Roza Metina: Asimilasyon çarkına karşı güçlü kalem şart!

  • 09:05 8 Aralık 2019
  • Kültür Sanat
Medya Üren
 
DİYARBAKIR - “Tiliya Qereqûçkê” adlı şiir kitabıyla okuyucuları ile yeniden buluşan yazar ve gazeteci Roza Metina, son zamanlarda Kürtçe diline yönelik artan baskılara dikkat çekerek, buna karşı Kürt dili ve edebiyatının güçlendirilmesi gerektiğini söylüyor. Roza, bu nedenle herkesin Kürt edebiyatını sahiplenmesinin önemini vurgulayarak, “Asimilasyon çarkına karşı güçlü kalem şart” diyor. 
 
Kürt dili ve edebiyatı üzerine çalışmalarıyla bilinen yazar ve gazeteci Roza Metina’nın üçüncü şiir kitabı “Tiliya Qereqûçkê” ( Serçe Parmak) baskıya verildi.  İlk olarak 2015 yılında “Hêviyên Dilazad” adlı şiir kitabı ile okuyucuları ile buluşan Roza’nın ayrıca çocukların dil eğitimine katkıda bulunmak amacıyla “Sêgoşe û Çargoşe (Üçgen ve Kare)” adlı bir hikaye kitabı da bulunuyor. 
 
Rojava Kısa Öykü Yarışması, Hüseyin Çelebi, Deniz Fırat ve Şerzan Kurt adına yapılan şiir ve öykü yarışmalarında ödüllere layık görülen Roza aynı zamanda PEN yönetiminde ve Amed Şiir Grubu’nda yer alıyor. 
 
Son kitabı “Tiliya Qereqûçkê” ilişkin değerlendirmelerde bulunan Roza, bu kitabı ile özgür yaşama dikkat çektiğini söylüyor. Roza, “Şiir Kürt edebiyatı için önemli bir noktada duruyor. Şiir yazdığımda kendimi özgür hissediyorum. Dilin gelişimi için şiir önemli bir rol ve misyon üstleniyor. Kürtçe kitap yazan her yazar kalemiyle ana dile hizmet etmeli.
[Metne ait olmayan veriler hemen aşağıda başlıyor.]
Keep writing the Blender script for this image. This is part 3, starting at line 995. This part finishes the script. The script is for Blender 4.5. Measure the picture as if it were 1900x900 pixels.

Ben de yazdıklarımla Kürt dili ve edebiyatına hizmet ediyorum ve dilimi koruyorum” diye belirtiyor.  
 
‘Asimilasyona karşı Kürt edebiyatını geliştirmeliyiz’
 
Yazdığı şiirlere ilişkin ise Roza şu ifadeleri kullanıyor: “Şiir insanların farklı duygu ve hayallerini ifade etme aracıdır. Şiir benim için çok önemli. Şiir yazdığımda yaşamım özgür oluyor. Özellikle Kürtçe yazdığımda sonsuz özgürlüğe kavuşuyorum. Bizler biliyoruz ki dilimiz ve edebiyatımıza yönelik büyük bir asimilasyon politikası uygulanıyor. Bu nedenle bu politikalara karşı Kürtçe edebiyatı geliştirmek ve yazmak bir mücadele alanıdır. Bu mücadele alanını geliştirmek için de Kürtçe şiir, masal yazmak önemli. Ben de Kürtçe dili üzerindeki baskı ve sindirmelere karşı Kürtçe yazarak tepki gösteriyorum. Bu tepkim anadilimin yasaklanmasına karşıdır ve tüm şiirlerimi Kürtçe yazıyorum.” 
 
‘ Yasaklı tarihimize değindim’
 
Kürt dili üzerindeki asimilasyona dikkat çeken Roza şöyle devam ediyor: “’Tiliya Qereqûçkê’ ( Serçe Parmak) kitabında yasaklı olan Q, X ve W harflerine değindim. Aynı zamanda Kürt tarihine ve sistem tarafından hedef alınan kültürel dokuları ve Kürt kadınını işledim. Hasankeyf’in talanına da yer verdim. Mezopotamya toprakları üzerinde eksik olmayan baskılar bana ilham kaynağı oldu. Bizler kalemi elimize aldığımızda yaşamımızdan ve tarihimizden feyz alırız. Bu tarihimizi de ana dilimiz ile daha çok anlamlandırıyoruz. Eğer asimilasyon çarkı karşısında güçlü bir duruş sergilemezsek varlığımız ve kimliğimizden uzak kalırız.”
 
‘Kürtçe okuma ve yazmanın çoğalması lazım’
 
Son zamanlarda kültür, sanat ve edebiyata karşı bir yönelim söz konusu olduğuna değinen Roza, son olarak, “Kürtçe okumanın ve yazmanın çoğalması lazım. Yaşamımızın ipi elimizde olması ve edebiyatımıza sahip çıkmamız önemlidir. Sağlam bir kalemle asimilasyondan kurtulabiliriz” diyor.